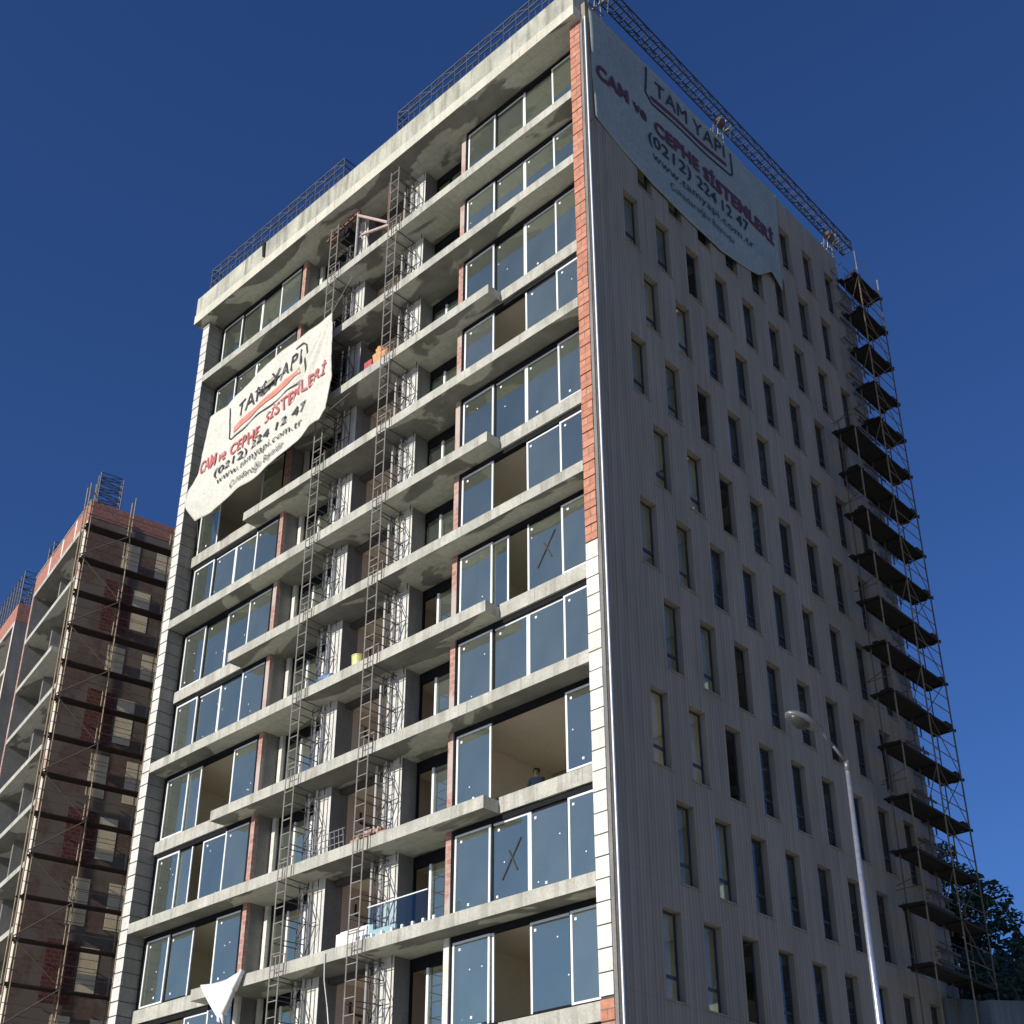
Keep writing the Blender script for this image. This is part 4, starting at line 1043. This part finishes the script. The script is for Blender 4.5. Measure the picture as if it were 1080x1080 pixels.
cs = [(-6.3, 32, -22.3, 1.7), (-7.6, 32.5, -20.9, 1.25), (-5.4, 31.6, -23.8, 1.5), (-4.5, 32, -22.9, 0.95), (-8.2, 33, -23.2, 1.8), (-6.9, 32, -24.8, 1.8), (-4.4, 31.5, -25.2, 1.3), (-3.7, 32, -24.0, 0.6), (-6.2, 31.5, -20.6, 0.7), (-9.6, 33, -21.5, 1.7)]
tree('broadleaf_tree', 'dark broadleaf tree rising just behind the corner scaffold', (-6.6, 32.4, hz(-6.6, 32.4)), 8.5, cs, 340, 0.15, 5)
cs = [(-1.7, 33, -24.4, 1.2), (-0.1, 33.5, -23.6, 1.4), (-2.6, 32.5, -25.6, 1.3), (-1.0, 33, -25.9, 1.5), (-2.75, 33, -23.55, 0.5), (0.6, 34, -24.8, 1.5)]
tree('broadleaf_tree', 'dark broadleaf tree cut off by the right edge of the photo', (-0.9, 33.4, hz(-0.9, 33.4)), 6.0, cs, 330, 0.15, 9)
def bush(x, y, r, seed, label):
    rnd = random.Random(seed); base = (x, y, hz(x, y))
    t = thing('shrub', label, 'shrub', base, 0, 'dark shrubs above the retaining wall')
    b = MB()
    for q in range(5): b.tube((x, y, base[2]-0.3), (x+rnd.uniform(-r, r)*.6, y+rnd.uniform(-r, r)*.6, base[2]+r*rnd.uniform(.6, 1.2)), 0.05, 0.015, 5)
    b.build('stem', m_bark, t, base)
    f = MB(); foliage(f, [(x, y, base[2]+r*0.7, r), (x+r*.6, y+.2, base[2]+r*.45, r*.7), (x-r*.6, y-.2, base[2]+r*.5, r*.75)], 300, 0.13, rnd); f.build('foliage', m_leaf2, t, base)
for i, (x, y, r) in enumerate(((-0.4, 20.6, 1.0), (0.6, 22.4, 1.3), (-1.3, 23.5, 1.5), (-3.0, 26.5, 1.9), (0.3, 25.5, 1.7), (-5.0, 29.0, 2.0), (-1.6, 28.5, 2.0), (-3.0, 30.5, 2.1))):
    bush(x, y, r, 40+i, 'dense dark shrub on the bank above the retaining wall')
•••
### [What you are asked to do]
Your task is to reproduce all of the material exactly. The pictures stay out.

### [Result of the exercise]
Keep writing the Blender script for this image. This is part 4, starting at line 1043. This part finishes the script. The script is for Blender 4.5. Measure the picture as if it were 1080x1080 pixels.
cs = [(-6.3, 32, -22.3, 1.7), (-7.6, 32.5, -20.9, 1.25), (-5.4, 31.6, -23.8, 1.5), (-4.5, 32, -22.9, 0.95), (-8.2, 33, -23.2, 1.8), (-6.9, 32, -24.8, 1.8), (-4.4, 31.5, -25.2, 1.3), (-3.7, 32, -24.0, 0.6), (-6.2, 31.5, -20.6, 0.7), (-9.6, 33, -21.5, 1.7)]
tree('broadleaf_tree', 'dark broadleaf tree rising just behind the corner scaffold', (-6.6, 32.4, hz(-6.6, 32.4)), 8.5, cs, 340, 0.15, 5)
cs = [(-1.7, 33, -24.4, 1.2), (-0.1, 33.5, -23.6, 1.4), (-2.6, 32.5, -25.6, 1.3), (-1.0, 33, -25.9, 1.5), (-2.75, 33, -23.55, 0.5), (0.6, 34, -24.8, 1.5)]
tree('broadleaf_tree', 'dark broadleaf tree cut off by the right edge of the photo', (-0.9, 33.4, hz(-0.9, 33.4)), 6.0, cs, 330, 0.15, 9)
def bush(x, y, r, seed, label):
    rnd = random.Random(seed); base = (x, y, hz(x, y))
    t = thing('shrub', label, 'shrub', base, 0, 'dark shrubs above the retaining wall')
    b = MB()
    for q in range(5): b.tube((x, y, base[2]-0.3), (x+rnd.uniform(-r, r)*.6, y+rnd.uniform(-r, r)*.6, base[2]+r*rnd.uniform(.6, 1.2)), 0.05, 0.015, 5)
    b.build('stem', m_bark, t, base)
    f = MB(); foliage(f, [(x, y, base[2]+r*0.7, r), (x+r*.6, y+.2, base[2]+r*.45, r*.7), (x-r*.6, y-.2, base[2]+r*.5, r*.75)], 300, 0.13, rnd); f.build('foliage', m_leaf2, t, base)
for i, (x, y, r) in enumerate(((-0.4, 20.6, 1.0), (0.6, 22.4, 1.3), (-1.3, 23.5, 1.5), (-3.0, 26.5, 1.9), (0.3, 25.5, 1.7), (-5.0, 29.0, 2.0), (-1.6, 28.5, 2.0), (-3.0, 30.5, 2.1))):
    bush(x, y, r, 40+i, 'dense dark shrub on the bank above the retaining wall')